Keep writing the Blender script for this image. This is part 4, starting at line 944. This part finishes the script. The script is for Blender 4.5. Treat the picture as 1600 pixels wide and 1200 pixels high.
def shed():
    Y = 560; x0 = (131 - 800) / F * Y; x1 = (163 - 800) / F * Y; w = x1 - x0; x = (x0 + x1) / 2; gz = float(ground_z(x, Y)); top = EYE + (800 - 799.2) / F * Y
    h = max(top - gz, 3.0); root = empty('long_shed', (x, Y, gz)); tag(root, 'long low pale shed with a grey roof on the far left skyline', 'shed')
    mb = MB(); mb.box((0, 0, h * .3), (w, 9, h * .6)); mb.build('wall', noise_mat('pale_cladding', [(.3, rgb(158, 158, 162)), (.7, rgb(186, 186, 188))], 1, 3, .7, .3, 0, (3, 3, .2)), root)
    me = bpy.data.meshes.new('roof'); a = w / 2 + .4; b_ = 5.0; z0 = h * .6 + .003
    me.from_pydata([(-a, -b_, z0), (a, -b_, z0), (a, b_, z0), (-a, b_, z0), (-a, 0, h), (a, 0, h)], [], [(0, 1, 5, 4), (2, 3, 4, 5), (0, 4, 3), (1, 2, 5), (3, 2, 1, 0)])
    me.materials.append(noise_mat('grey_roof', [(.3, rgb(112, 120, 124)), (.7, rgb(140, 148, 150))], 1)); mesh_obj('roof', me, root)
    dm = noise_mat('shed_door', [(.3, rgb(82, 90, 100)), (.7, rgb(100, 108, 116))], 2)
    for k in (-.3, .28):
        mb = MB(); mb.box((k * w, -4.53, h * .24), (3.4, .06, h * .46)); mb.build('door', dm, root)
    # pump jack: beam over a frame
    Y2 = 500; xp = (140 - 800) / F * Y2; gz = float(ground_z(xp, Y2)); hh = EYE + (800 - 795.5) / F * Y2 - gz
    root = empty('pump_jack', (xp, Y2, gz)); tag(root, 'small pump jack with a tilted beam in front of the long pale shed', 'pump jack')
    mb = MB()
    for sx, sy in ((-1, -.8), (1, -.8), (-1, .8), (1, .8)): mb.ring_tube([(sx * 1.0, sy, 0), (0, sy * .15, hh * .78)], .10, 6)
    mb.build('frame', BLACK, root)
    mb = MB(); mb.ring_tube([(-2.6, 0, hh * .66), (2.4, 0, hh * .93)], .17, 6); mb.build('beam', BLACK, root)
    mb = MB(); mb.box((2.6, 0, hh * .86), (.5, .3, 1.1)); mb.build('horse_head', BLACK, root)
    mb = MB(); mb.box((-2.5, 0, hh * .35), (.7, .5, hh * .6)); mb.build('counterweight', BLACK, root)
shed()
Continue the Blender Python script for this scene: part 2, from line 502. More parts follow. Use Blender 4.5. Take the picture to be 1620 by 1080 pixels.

- **What you are asked to do**
Extract the whole listing, character for character.

- **Response to the task**
Keep writing the Blender script for this image. This is part 4, starting at line 944. This part finishes the script. The script is for Blender 4.5. Treat the picture as 1600 pixels wide and 1200 pixels high.
def shed():
    Y = 560; x0 = (131 - 800) / F * Y; x1 = (163 - 800) / F * Y; w = x1 - x0; x = (x0 + x1) / 2; gz = float(ground_z(x, Y)); top = EYE + (800 - 799.2) / F * Y
    h = max(top - gz, 3.0); root = empty('long_shed', (x, Y, gz)); tag(root, 'long low pale shed with a grey roof on the far left skyline', 'shed')
    mb = MB(); mb.box((0, 0, h * .3), (w, 9, h * .6)); mb.build('wall', noise_mat('pale_cladding', [(.3, rgb(158, 158, 162)), (.7, rgb(186, 186, 188))], 1, 3, .7, .3, 0, (3, 3, .2)), root)
    me = bpy.data.meshes.new('roof'); a = w / 2 + .4; b_ = 5.0; z0 = h * .6 + .003
    me.from_pydata([(-a, -b_, z0), (a, -b_, z0), (a, b_, z0), (-a, b_, z0), (-a, 0, h), (a, 0, h)], [], [(0, 1, 5, 4), (2, 3, 4, 5), (0, 4, 3), (1, 2, 5), (3, 2, 1, 0)])
    me.materials.append(noise_mat('grey_roof', [(.3, rgb(112, 120, 124)), (.7, rgb(140, 148, 150))], 1)); mesh_obj('roof', me, root)
    dm = noise_mat('shed_door', [(.3, rgb(82, 90, 100)), (.7, rgb(100, 108, 116))], 2)
    for k in (-.3, .28):
        mb = MB(); mb.box((k * w, -4.53, h * .24), (3.4, .06, h * .46)); mb.build('door', dm, root)
    # pump jack: beam over a frame
    Y2 = 500; xp = (140 - 800) / F * Y2; gz = float(ground_z(xp, Y2)); hh = EYE + (800 - 795.5) / F * Y2 - gz
    root = empty('pump_jack', (xp, Y2, gz)); tag(root, 'small pump jack with a tilted beam in front of the long pale shed', 'pump jack')
    mb = MB()
    for sx, sy in ((-1, -.8), (1, -.8), (-1, .8), (1, .8)): mb.ring_tube([(sx * 1.0, sy, 0), (0, sy * .15, hh * .78)], .10, 6)
    mb.build('frame', BLACK, root)
    mb = MB(); mb.ring_tube([(-2.6, 0, hh * .66), (2.4, 0, hh * .93)], .17, 6); mb.build('beam', BLACK, root)
    mb = MB(); mb.box((2.6, 0, hh * .86), (.5, .3, 1.1)); mb.build('horse_head', BLACK, root)
    mb = MB(); mb.box((-2.5, 0, hh * .35), (.7, .5, hh * .6)); mb.build('counterweight', BLACK, root)
shed()
Continue the Blender Python script for this scene: part 2, from line 502. More parts follow. Use Blender 4.5. Take the picture to be 1620 by 1080 pixels.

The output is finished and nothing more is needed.